By order to show cause dated June 27, 2003, plaintiff sought to modify a 1997 judgment of divorce that granted the parties joint custody of their two children, with primary physical residence with defendant.   The children were born, respectively, in August 1990 and February 1993.   The parties were married in Texas and moved to New York with the children in February or March 1993, and plaintiff continues to reside in New York.   In late 1996, defendant moved with the children to Texas and thereafter to Kentucky, and in 1999 defendant moved with the children to Florida, where they have continued to reside.   In his affidavit in support of the order to show cause, plaintiff averred that there has been a substantial change of circumstances warranting a change from joint custody, with primary physical residence with defendant, to sole custody to plaintiff.

 Supreme Court properly dismissed plaintiff's application to modify the custody provisions of the judgment of divorce based on lack of subject matter jurisdiction (see Domestic Relations Law § 76-a[1][a] ).   Even assuming, arguendo, that the children have a significant connection to New York, we conclude that “substantial evidence is no longer available in this state concerning the child[ren]'s care, protection, training, and personal relationships” (id.).   The children have resided in Florida for the past six years, and the events that form the basis of the alleged change of circumstances all occurred in Florida (see generally Matter of Weyant v. Barnett, 302 A.D.2d 801, 756 N.Y.S.2d 322).   Although plaintiff has commenced several proceedings in New York since the issuance of the judgment of divorce, no testimony was ever taken during those proceedings, a law guardian was never appointed, the children and the parties were never evaluated by psychologists, and all prior proceedings were resolved upon consent of the parties (cf. Vernon v. Vernon, 100 N.Y.2d 960, 972-973, 768 N.Y.S.2d 719, 800 N.E.2d 1085).

 In any event, even assuming, arguendo, that New York has jurisdiction pursuant to Domestic Relations Law § 76-a(1), we would nevertheless conclude that Florida is the more appropriate forum for the custody dispute pursuant to Domestic Relations Law § 76-f (see Matter of King v. King, 15 A.D.3d 999, 1001, 790 N.Y.S.2d 339;  Matter of Jenkins v.
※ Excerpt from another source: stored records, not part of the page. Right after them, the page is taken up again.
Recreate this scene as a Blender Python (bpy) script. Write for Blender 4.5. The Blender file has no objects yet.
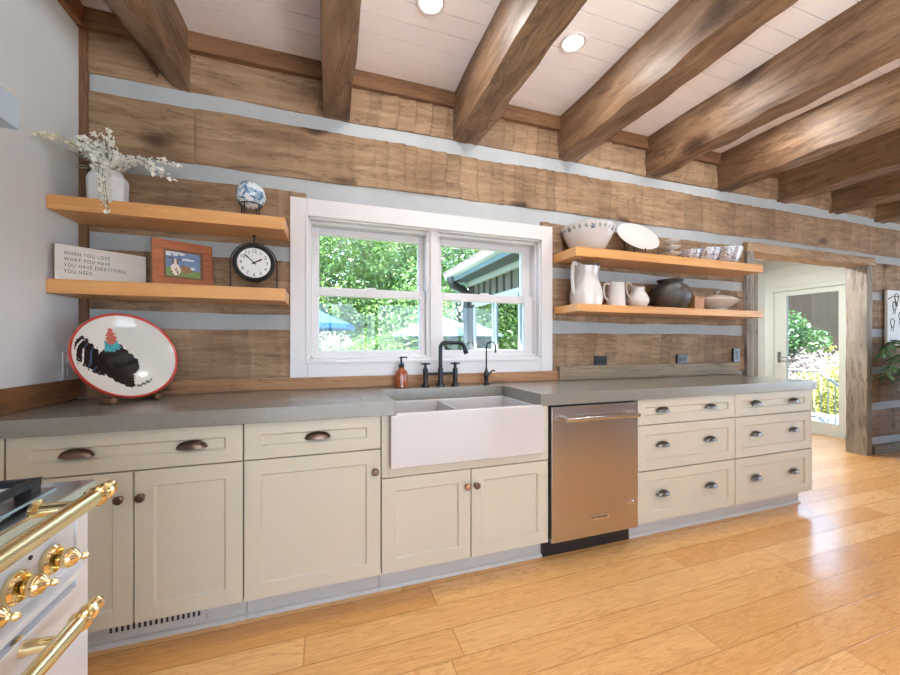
import bpy, bmesh, math, random
from mathutils import Vector, Matrix
PI = math.pi
SC = bpy.context.scene
COL = SC.collection
rnd = random.Random(7)

# ------------------------------------------------------------------ materials
def lin(c):
    c = c / 255.0
    return c / 12.92 if c <= 0.04045 else ((c + 0.055) / 1.055) ** 2.4
def rgb(r, g, b): return (lin(r), lin(g), lin(b), 1.0)

def newmat(name):
    m = bpy.data.materials.new(name); m.use_nodes = True
    nt = m.node_tree
    b = nt.nodes.get('Principled BSDF')
    return m, nt, b
def nd(nt, t, **kw):
    n = nt.nodes.new(t)
    for k, v in kw.items(): setattr(n, k, v)
    return n
def setin(n, **kw):
    for k, v in kw.items():
        n.inputs[k.replace('_', ' ')].default_value = v
def coords(nt, scale=(1, 1, 1), rot=(0, 0, 0)):
    tc = nd(nt, 'ShaderNodeTexCoord'); mp = nd(nt, 'ShaderNodeMapping')
    mp.inputs['Scale'].default_value = scale; mp.inputs['Rotation'].default_value = rot
    nt.links.new(tc.outputs['Object'], mp.inputs['Vector'])
    return mp.outputs['Vector']
def noise(nt, vec, scale, detail=3, rough=0.55, dist=0.0):
    n = nd(nt, 'ShaderNodeTexNoise')
    n.inputs['Scale'].default_value = scale; n.inputs['Detail'].default_value = detail
    n.inputs['Roughness'].default_value = rough; n.inputs['Distortion'].default_value = dist
    if vec is not None: nt.links.new(vec, n.inputs['Vector'])
    return n.outputs['Fac']
def ramp(nt, fac, stops):
    r = nd(nt, 'ShaderNodeValToRGB'); e = r.color_ramp.elements
    while len(e) > 1: e.remove(e[0])
    e[0].position = stops[0][0]; e[0].color = stops[0][1]
    for p, c in stops[1:]:
        x = e.new(p); x.color = c
    nt.links.new(fac, r.inputs['Fac'])
    return r.outputs['Color']
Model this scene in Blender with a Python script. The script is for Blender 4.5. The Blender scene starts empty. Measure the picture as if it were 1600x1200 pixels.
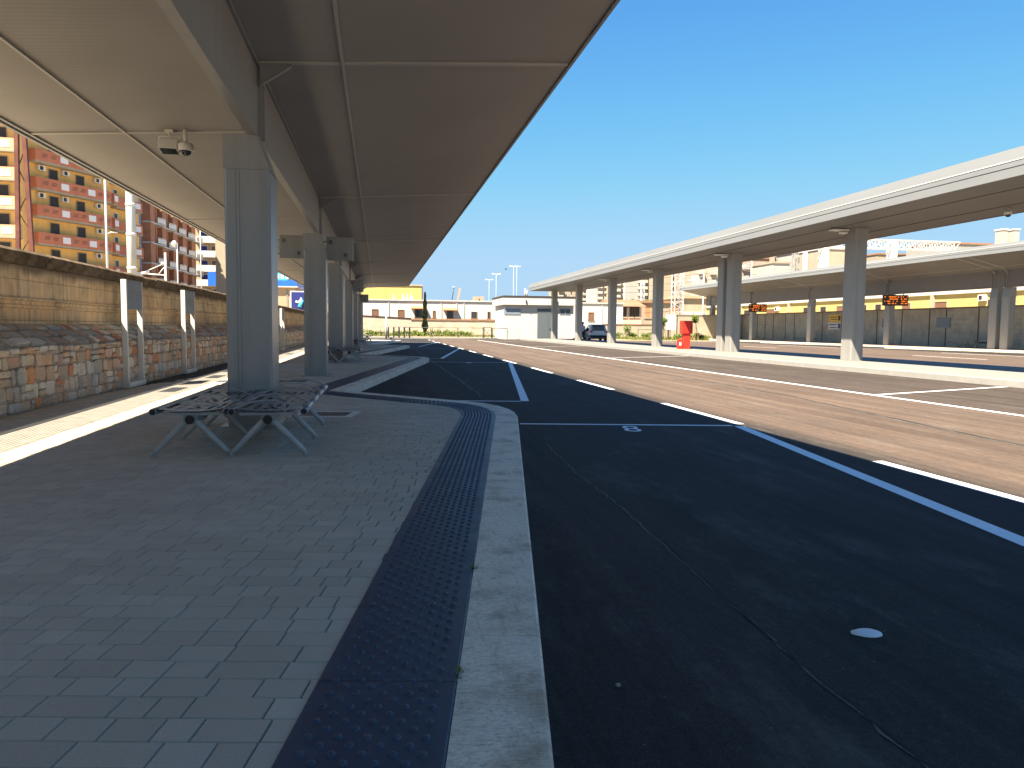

Jenkins, 9 A.D.3d 633, 635, 780 N.Y.S.2d 211).   In determining whether the state that has jurisdiction is an inconvenient forum, a court should consider such factors as “the length of time the child[ren have] resided outside th[e] state” (§ 76-f[2][b] ), “the nature and location of the evidence required to resolve the pending litigation, including testimony of the child[ren]” (§ 76-f[2][f] ), and “the familiarity of the court of each state with the facts and issues in the pending litigation” (§ 76-f[2][h] ).  As previously noted, the children have resided in Florida for the past six years.   In addition, the allegations of plaintiff with respect to the alleged change of circumstances derive from statements made by the children to him concerning incidents that occurred in Florida.   Relevant evidence would be expected from witnesses residing in Florida, and, thus, it is apparent from the record before us that Florida is the more convenient forum (see generally Matter of Ginn v. Strafaci, 223 A.D.2d 883, 884, 636 N.Y.S.2d 230;   McNally v. McNally, 210 A.D.2d 940, 620 N.Y.S.2d 672).   It cannot be said that New York courts are any more familiar with the facts and issues in this case than Florida courts.

It is hereby ORDERED that the order so appealed from be and the same hereby is unanimously affirmed without costs.